Written request - Line by line, repeat the data below exactly, beginning at the first line and ending at the line with "SC = bpy.context.scene". Omit pictures.

Data lines -
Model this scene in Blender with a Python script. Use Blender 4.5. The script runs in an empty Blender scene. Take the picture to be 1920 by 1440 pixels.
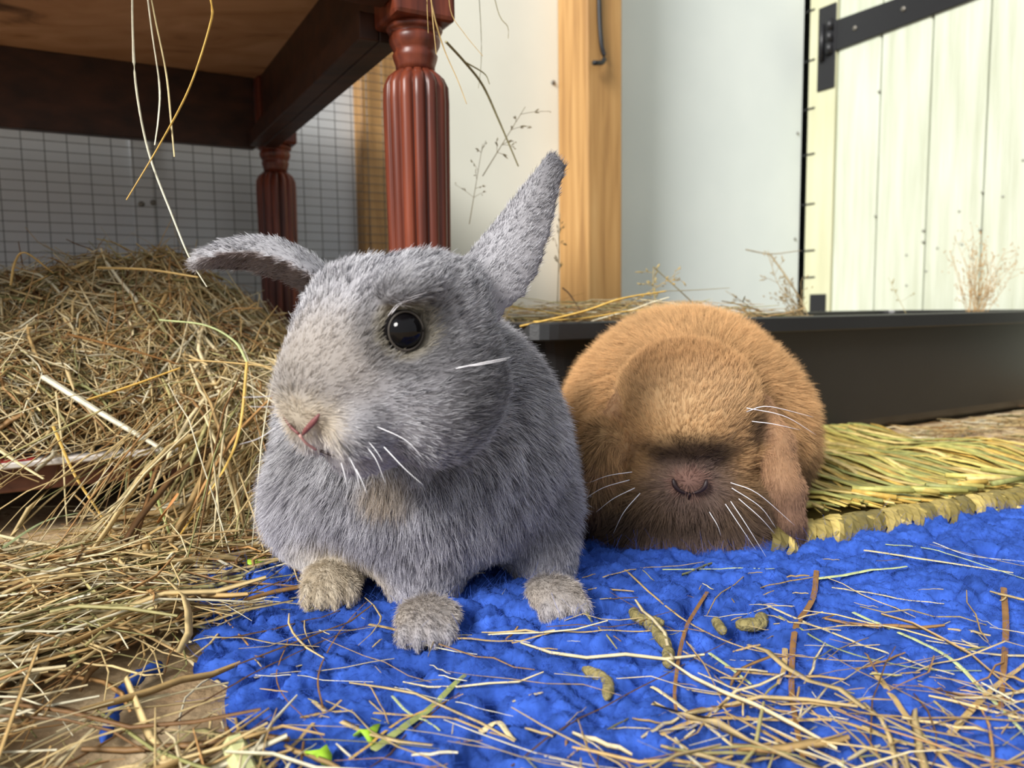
import bpy, bmesh, math
import numpy as np
from mathutils import Vector, Matrix

rng = np.random.default_rng(11)
C = bpy.context.scene.collection
SC = bpy.context.scene

# ------------------------------------------------------------------ camera
H = 0.17                      # lens height above the floor
FPX = 1440.0                  # focal length in pixels of the 1920 x 1440 frame
_up = np.array([-0.0131, 0.9951, 0.0986]); _up /= np.linalg.norm(_up)
_fw = np.array([0, 0, -1.0]); _fw = _fw - _up * (_fw @ _up); _fw /= np.linalg.norm(_fw)
_rt = np.cross(_fw, _up)
RWC = np.array([_rt, _fw, _up])          # camera vector -> world vector
CAM = np.array([0.0, 0.0, H])
cam_d = bpy.data.cameras.new('camera')
cam_d.sensor_width = 36.0
cam_d.lens = 36.0 * FPX / 1920.0
cam_d.clip_start = 0.01
cam_d.dof.use_dof = True
cam_d.dof.focus_distance = 0.42
cam_d.dof.aperture_fstop = 11.0
cam = bpy.data.objects.new('camera', cam_d)
C.objects.link(cam)
M = Matrix([[*RWC[0], 0], [*RWC[1], 0], [*RWC[2], H], [0, 0, 0, 1]])
cam.matrix_world = M
SC.camera = cam

# ------------------------------------------------------------------ light
world = bpy.data.worlds.new('sky'); SC.world = world
world.use_nodes = True
wn = world.node_tree.nodes
wn['Background'].inputs[0].default_value = (0.92, 0.965, 1.0, 1)
wn['Background'].inputs[1].default_value = 0.62
sun_d = bpy.data.lights.new('sun', 'SUN')
sun_d.energy = 4.6
sun_d.angle = math.radians(20)
sun_d.color = (1.0, 0.97, 0.93)
sun = bpy.data.objects.new('sun', sun_d); C.objects.link(sun)
_sd = Vector((-0.53, -0.65, 0.54))        # towards the sun
sun.rotation_euler = _sd.to_track_quat('Z', 'Y').to_euler()
SC.view_settings.view_transform = 'Standard'
SC.view_settings.look = 'None'
SC.view_settings.gamma = 1.0
SC.view_settings.use_curve_mapping = False
SC.view_settings.exposure = 0.35

# ------------------------------------------------------------------ geometry helpers
def ray(px, py):
    v = RWC @ np.array([(px - 960.0) / FPX, (720.0 - py) / FPX, -1.0])
    return v / v[1]
def P(px, py, d):                          # the point at distance d (along Y) seen at that pixel
    return CAM + ray(px, py) * d
def G(px, py, z=0.0):                      # the point of height z seen at that pixel
    r = ray(px, py)
    return CAM + r * ((z - H) / r[2])
TH = math.radians(29.3)
CT, ST = math.cos(TH), math.sin(TH)
def W(s, t, z=0.0):                        # room coordinates: s along the back wall, t towards it
    s, t, z = np.broadcast_arrays(np.asarray(s, float), np.asarray(t, float), np.asarray(z, float))
    return np.stack([s * CT - t * ST, s * ST + t * CT, z], -1)
def RS(p):
    p = np.asarray(p, float)
    return p[..., 0] * CT + p[..., 1] * ST, -p[..., 0] * ST + p[..., 1] * CT

def origin_of(o):
    v = np.zeros(3)
    while o is not None:
        v += np.array(o.location); o = o.parent
    return v
def raw_mesh(name, V, F, mat, col=None, smooth=True):
    V = np.asarray(V, np.float32)
    me = bpy.data.meshes.new(name)
    if isinstance(F, np.ndarray):
        m, k = F.shape
        me.vertices.add(len(V)); me.vertices.foreach_set('co', V.ravel())
        me.loops.add(m * k); me.loops.foreach_set('vertex_index', F.astype(np.int32).ravel())
        me.polygons.add(m); me.polygons.foreach_set('loop_start', np.arange(0, m * k, k, dtype=np.int32))
        me.update(calc_edges=True); me.validate()
    else:
        me.from_pydata(V.tolist(), [], [list(f) for f in F]); me.update()
    if smooth:
        me.polygons.foreach_set('use_smooth', np.ones(len(me.polygons), dtype=bool))
    if col is not None:
        a = me.attributes.new('Col', 'FLOAT_COLOR', 'POINT')
        c = np.ones((len(V), 4), np.float32); c[:, :3] = col
        a.data.foreach_set('color', c.ravel())
    if mat is not None: me.materials.append(mat)
    return me
def tag(o, label=None, cat=None, group=None, kind=None):
    if label: o['label'] = label
    if cat: o['category'] = cat
    if group: o['group'] = group
    if kind: o['kind'] = kind
    return o
def mesh_obj(name, V, F, mat, parent=None, col=None, smooth=True, origin=None):
    V = np.asarray(V, float)
    if parent is not None: org = origin_of(parent)
    else:
        org = np.array(origin, float) if origin is not None else np.array([*(V.min(0) + V.max(0))[:2] / 2, V[:, 2].min()])
    o = bpy.data.objects.new(name, raw_mesh(name, V - org, F, mat, col, smooth))
    C.objects.link(o)
    if parent is not None: o.parent = parent
    else: o.location = org
    return o
def empty(name, loc):
    o = bpy.data.objects.new(name, None); o.empty_display_size = 0.02
    C.objects.link(o); o.location = loc
    return o
def join(*parts):
    Vs, Fs, n = [], [], 0
    for V, F in parts:
        Vs.append(np.asarray(V, float)); Fs += [tuple(i + n for i in f) for f in F]; n += len(V)
    return np.concatenate(Vs), Fs
def box(p0, p1, bev=0.0, seg=1):           # in plain axes
    bm = bmesh.new()
    bmesh.ops.create_cube(bm, size=1)
    p0, p1 = np.array(p0, float), np.array(p1, float)
    for v in bm.verts:
        v.co = Vector((p0 + p1) / 2) + Vector(np.array(v.co) * (p1 - p0))
    if bev:
        bmesh.ops.bevel(bm, geom=bm.edges[:], offset=bev, segments=seg, affect='EDGES', profile=0.5)
    bm.verts.ensure_lookup_table(); bm.verts.index_update()
    V = np.array([v.co[:] for v in bm.verts]); F = [tuple(v.index for v in f.verts) for f in bm.faces]
    bm.free()
    return V, F
def rbox(s0, s1, t0, t1, z0, z1, bev=0.0, seg=1):
    V, F = box((s0, t0, z0), (s1, t1, z1), bev, seg)
    return W(V[:, 0], V[:, 1], V[:, 2]), F
def frames(Pts):
    T = np.gradient(Pts, axis=-2)
    return T / (np.linalg.norm(T, axis=-1, keepdims=True) + 1e-12)
def catmull(pts, n):
    pts = np.asarray(pts, float)
    if len(pts) == 2: return pts[0] + (pts[1] - pts[0]) * np.linspace(0, 1, n)[:, None]
    q = np.vstack([2 * pts[0] - pts[1], pts, 2 * pts[-1] - pts[-2]])
    L = np.r_[0, np.cumsum(np.linalg.norm(np.diff(pts, axis=0), axis=1))]; L /= L[-1]
    out = []
    for x in np.linspace(0, 1, n):
        i = min(np.searchsorted(L, x, side='right') - 1, len(pts) - 2)
        t = (x - L[i]) / (L[i + 1] - L[i] + 1e-12)
        a, b, c, d = q[i:i + 4]
        out.append(0.5 * (2 * b + (c - a) * t + (2 * a - 5 * b + 4 * c - d) * t * t + (3 * b - a - 3 * c + d) * t ** 3))
    return np.array(out)
def tube(pts, rad, sides=6, flat=1.0, ref=(0, 0, 1), cap=True):
    pts = np.asarray(pts, float); n = len(pts)
    rad = np.broadcast_to(np.asarray(rad, float), (n,))
    T = frames(pts); ref = np.array(ref, float)
    S = np.cross(T, ref); bad = np.linalg.norm(S, axis=1) < 1e-3
    S[bad] = np.cross(T[bad], np.array([1.0, 0.3, 0])); S /= np.linalg.norm(S, axis=1, keepdims=True)
    U = np.cross(S, T)
    a = np.linspace(0, 2 * np.pi, sides, endpoint=False)
    V = pts[:, None] + rad[:, None, None] * (np.cos(a)[None, :, None] * S[:, None] + flat * np.sin(a)[None, :, None] * U[:, None])
    V = V.reshape(-1, 3); F = []
    for i in range(n - 1):
        for j in range(sides):
            k = (j + 1) % sides
            F.append((i * sides + j, i * sides + k, (i + 1) * sides + k, (i + 1) * sides + j))
    if cap: F += [tuple(range(sides))[::-1], tuple((n - 1) * sides + j for j in range(sides))]
    return V, F
def lathe(prof, center, n=32, wob=None):   # prof: (radius, z) from bottom to top
    prof = np.asarray(prof, float); a = np.linspace(0, 2 * np.pi, n, endpoint=False)
    V = []
    for r, z in prof:
        rr = r * (wob(a, z) if wob is not None else np.ones(n))
        V.append(np.stack([center[0] + rr * np.cos(a), center[1] + rr * np.sin(a), np.full(n, z)], -1))
    V = np.concatenate(V); F = []
    for i in range(len(prof) - 1):
        for j in range(n):
            k = (j + 1) % n
            F.append((i * n + j, i * n + k, (i + 1) * n + k, (i + 1) * n + j))
    F += [tuple(range(n))[::-1], tuple((len(prof) - 1) * n + j for j in range(n))]
    return V, F
def strips(Pts, w, flat, col, taper=0.35, vary=0.0):   # many straws at once: Pts (n,k,3) -> one quad mesh with colours
    n, k, _ = Pts.shape
    T = frames(Pts)
    ref = rng.normal(size=(n, 1, 3)) + np.array([0, 0, 1.2])
    S = np.cross(T, np.broadcast_to(ref, T.shape)); S /= np.linalg.norm(S, axis=-1, keepdims=True) + 1e-9
    U = np.cross(S, T)
    x = np.linspace(0, 1, k)
    prof = 1 - taper * (2 * x - 1) ** 4
    ww = (w[:, None] * prof)[..., None]
    fl = np.broadcast_to(np.asarray(flat, float), (n,))[:, None, None]
    V = np.stack([Pts + S * ww, Pts + U * ww * fl, Pts - S * ww, Pts - U * ww * fl], 2)
    V = V.reshape(-1, 3)
    base = (np.arange(n)[:, None] * k + np.arange(k - 1)[None])[..., None] * 4
    j = np.arange(4)
    F = np.stack([base + j, base + (j + 1) % 4, base + 4 + (j + 1) % 4, base + 4 + j], -1).reshape(-1, 4)
    cc = (col[:, None, None, :] * rng.uniform(0.72, 1.18, (n, 1, 4, 1)) * np.ones((1, k, 1, 1))).reshape(-1, 3)
    return V, F, cc
_nk = rng.normal(size=(3, 24, 3)); _np = rng.uniform(0, 6.28, (3, 24))
def noise(p, f, ch=0):                     # cheap smooth noise, about -1..1
    p = np.asarray(p, np.float32)
    out = np.zeros(p.shape[:-1], np.float32)
    for i in range(12):
        out += np.sin(p @ (_nk[ch, i] * f).astype(np.float32) + np.float32(_np[ch, i]))
    return out / 3.5
def sstep(x, a, b):
    t = np.clip((x - a) / (b - a), 0, 1)
    return t * t * (3 - 2 * t)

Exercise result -
Model this scene in Blender with a Python script. Use Blender 4.5. The script runs in an empty Blender scene. Take the picture to be 1920 by 1440 pixels.
import bpy, bmesh, math
import numpy as np
from mathutils import Vector, Matrix

rng = np.random.default_rng(11)
C = bpy.context.scene.collection
SC = bpy.context.scene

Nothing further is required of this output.